Controversial skit sets Lebanon aflame
Lebanese MTV show segment draws criticism from Hezbollah and its political enemies, uniting rivals after showing respective faction leaders belly-dancing

A satirical show on Lebanese TV has managed to unite Hezbollah with its political rivals in Lebanon's parliament.


The brief moment of harmony was the result of a segment on an MTV show, in which the heads of the chairman of Hezbollah's delegation to Parliament Mohammad Raad, and of Hezbolla's parliamentary enemy Bahia Hariri were photoshopped on two the bodies of figures that were provocatively dancing together.



Bahia is the sister of former Prime Minister Rafik Hariri, who was assassinated in 2005, and she serves as part of a parliamentary faction that opposes Hezbollah. The provocative skit showed the two rivals as participants in "Dancing with the Stars," though the segment did not elicit too many laughs in Lebanon.

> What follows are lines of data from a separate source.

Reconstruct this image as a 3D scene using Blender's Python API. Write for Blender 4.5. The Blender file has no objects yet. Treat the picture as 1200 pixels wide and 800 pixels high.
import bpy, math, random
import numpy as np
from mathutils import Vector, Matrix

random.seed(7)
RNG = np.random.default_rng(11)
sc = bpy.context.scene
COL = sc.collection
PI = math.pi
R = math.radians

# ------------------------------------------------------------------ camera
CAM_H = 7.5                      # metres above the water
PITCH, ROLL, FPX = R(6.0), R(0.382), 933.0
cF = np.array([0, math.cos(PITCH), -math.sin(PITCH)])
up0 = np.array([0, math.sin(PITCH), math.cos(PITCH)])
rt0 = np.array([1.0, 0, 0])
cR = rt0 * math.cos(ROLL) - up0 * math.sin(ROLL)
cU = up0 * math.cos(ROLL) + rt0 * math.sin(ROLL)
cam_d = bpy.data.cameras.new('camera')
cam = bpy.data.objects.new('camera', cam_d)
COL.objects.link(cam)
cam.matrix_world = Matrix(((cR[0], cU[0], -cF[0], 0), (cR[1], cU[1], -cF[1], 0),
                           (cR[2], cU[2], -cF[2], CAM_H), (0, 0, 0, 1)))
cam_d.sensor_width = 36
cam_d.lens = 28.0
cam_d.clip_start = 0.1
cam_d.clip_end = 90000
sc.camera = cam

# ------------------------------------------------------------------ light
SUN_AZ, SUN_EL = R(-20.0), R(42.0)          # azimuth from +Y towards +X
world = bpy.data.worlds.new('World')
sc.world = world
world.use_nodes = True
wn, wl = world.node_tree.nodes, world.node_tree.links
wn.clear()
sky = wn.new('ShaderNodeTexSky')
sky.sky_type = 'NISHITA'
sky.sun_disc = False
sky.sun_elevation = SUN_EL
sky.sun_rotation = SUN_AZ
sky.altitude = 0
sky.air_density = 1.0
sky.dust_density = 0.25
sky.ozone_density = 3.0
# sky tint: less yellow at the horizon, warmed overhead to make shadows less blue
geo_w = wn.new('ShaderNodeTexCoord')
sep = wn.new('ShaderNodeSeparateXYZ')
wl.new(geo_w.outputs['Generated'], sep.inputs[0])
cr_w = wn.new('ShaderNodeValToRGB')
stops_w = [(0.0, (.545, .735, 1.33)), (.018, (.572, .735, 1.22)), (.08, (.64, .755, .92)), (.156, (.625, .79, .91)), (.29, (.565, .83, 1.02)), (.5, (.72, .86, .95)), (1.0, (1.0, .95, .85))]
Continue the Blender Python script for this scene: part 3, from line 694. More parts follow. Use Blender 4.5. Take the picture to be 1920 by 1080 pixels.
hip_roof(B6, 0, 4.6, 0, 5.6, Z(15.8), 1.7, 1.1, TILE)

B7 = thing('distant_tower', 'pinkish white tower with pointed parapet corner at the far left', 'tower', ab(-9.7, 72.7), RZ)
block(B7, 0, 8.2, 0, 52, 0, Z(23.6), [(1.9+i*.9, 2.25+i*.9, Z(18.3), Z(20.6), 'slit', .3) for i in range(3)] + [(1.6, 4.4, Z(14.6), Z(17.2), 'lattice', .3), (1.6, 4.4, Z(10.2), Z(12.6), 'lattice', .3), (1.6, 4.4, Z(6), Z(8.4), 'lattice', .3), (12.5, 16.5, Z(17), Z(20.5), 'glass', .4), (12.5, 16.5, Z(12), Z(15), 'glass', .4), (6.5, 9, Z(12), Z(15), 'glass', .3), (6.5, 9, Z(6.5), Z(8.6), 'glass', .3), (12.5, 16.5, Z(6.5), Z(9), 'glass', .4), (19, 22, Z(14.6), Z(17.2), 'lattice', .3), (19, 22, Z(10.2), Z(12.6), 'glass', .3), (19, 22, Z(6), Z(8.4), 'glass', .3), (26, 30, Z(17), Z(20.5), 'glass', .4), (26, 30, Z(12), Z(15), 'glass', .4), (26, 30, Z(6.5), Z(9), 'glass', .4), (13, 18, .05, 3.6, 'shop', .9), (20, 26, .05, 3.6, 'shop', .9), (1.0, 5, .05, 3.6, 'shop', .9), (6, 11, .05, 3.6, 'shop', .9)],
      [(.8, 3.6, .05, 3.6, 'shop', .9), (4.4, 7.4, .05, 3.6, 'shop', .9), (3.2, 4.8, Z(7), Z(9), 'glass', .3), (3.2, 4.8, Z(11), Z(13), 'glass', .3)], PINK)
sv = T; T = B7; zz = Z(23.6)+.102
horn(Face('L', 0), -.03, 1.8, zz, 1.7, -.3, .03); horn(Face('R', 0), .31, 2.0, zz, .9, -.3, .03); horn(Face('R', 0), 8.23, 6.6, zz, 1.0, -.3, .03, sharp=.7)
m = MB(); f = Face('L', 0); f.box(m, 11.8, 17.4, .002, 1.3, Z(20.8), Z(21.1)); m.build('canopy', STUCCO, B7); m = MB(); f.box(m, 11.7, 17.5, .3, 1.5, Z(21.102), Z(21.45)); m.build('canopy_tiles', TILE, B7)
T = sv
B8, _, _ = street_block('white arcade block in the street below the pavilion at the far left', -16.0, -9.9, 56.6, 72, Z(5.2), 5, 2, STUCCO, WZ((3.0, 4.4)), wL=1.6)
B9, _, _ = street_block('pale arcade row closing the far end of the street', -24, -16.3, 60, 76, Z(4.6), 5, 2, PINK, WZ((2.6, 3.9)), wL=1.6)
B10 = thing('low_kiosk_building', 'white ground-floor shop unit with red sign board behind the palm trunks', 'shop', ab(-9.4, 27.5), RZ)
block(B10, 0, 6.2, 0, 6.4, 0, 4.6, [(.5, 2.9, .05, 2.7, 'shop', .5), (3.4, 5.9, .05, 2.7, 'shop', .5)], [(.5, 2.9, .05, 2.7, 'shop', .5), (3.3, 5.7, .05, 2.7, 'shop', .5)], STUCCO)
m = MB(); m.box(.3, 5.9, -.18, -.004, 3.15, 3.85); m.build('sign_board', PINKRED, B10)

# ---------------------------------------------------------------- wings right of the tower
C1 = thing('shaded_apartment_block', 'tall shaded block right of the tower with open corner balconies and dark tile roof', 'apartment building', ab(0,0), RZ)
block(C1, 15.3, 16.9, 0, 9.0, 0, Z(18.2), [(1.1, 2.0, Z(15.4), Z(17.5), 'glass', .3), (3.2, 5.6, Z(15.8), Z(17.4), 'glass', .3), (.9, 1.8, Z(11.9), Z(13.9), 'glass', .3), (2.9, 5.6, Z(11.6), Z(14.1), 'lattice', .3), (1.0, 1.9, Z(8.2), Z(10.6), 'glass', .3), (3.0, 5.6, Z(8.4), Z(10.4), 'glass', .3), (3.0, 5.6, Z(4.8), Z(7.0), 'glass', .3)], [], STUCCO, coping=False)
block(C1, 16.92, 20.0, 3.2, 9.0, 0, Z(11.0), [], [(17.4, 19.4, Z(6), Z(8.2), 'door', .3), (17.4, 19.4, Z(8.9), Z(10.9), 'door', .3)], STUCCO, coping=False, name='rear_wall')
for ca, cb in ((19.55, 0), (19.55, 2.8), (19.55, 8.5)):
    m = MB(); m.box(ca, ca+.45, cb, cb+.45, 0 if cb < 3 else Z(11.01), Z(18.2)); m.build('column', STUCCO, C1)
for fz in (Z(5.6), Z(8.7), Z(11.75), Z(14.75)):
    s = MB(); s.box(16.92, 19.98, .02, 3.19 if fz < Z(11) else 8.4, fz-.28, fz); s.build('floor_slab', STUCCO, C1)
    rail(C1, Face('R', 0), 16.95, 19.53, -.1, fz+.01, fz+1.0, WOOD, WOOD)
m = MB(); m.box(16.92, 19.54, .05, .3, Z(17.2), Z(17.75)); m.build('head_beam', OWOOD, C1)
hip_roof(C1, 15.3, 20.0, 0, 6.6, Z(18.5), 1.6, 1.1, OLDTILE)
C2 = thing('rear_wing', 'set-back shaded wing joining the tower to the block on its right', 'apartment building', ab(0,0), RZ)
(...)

In Sidon, the country's third-largest city, a central roadway was blocked and tires were burned in protest of the show's broadcast. Hariri filed a complaint to Lebanon's attorney general, Samir Hamoud, against the show's presenter.


A screenshot of the controversial skit
A screenshot of the controversial skit


Hezbollah also joined the chorus of criticism on Thursday. A press release by the organization said the skit was "unacceptable. It appears that a few of the television channels have crossed all moral boundaries and broke the law in an attempt to transmit political messaging or to get higher ratings under the guise of entertainment.


The show's creators understood the magnitude of the political storm even before Hezbollah chimed in. The crew tweeted an apology to the Lebanese parliamentarian, saying they had no intention to hurt her.


A similar incident occurred last November after a segment broadcast on an LBC show, in which a participant imitated Hezbollah leader Hassan Nasrallah – leading the organization's members to take their grievances to the street.


Despite this event, and in the shadow of the wave of terror sweeping over the country, public servants are attempting to build a new coalition to replace the interim administration which has ruled for more than two years.


Hezbollah's role in the new government has yet to crystallize, because of disagreements with the other Lebanese factions. Saudi media outlets quoted Lebanese officials Thursday that claimed that the president-elect is expected to announce a new government soon.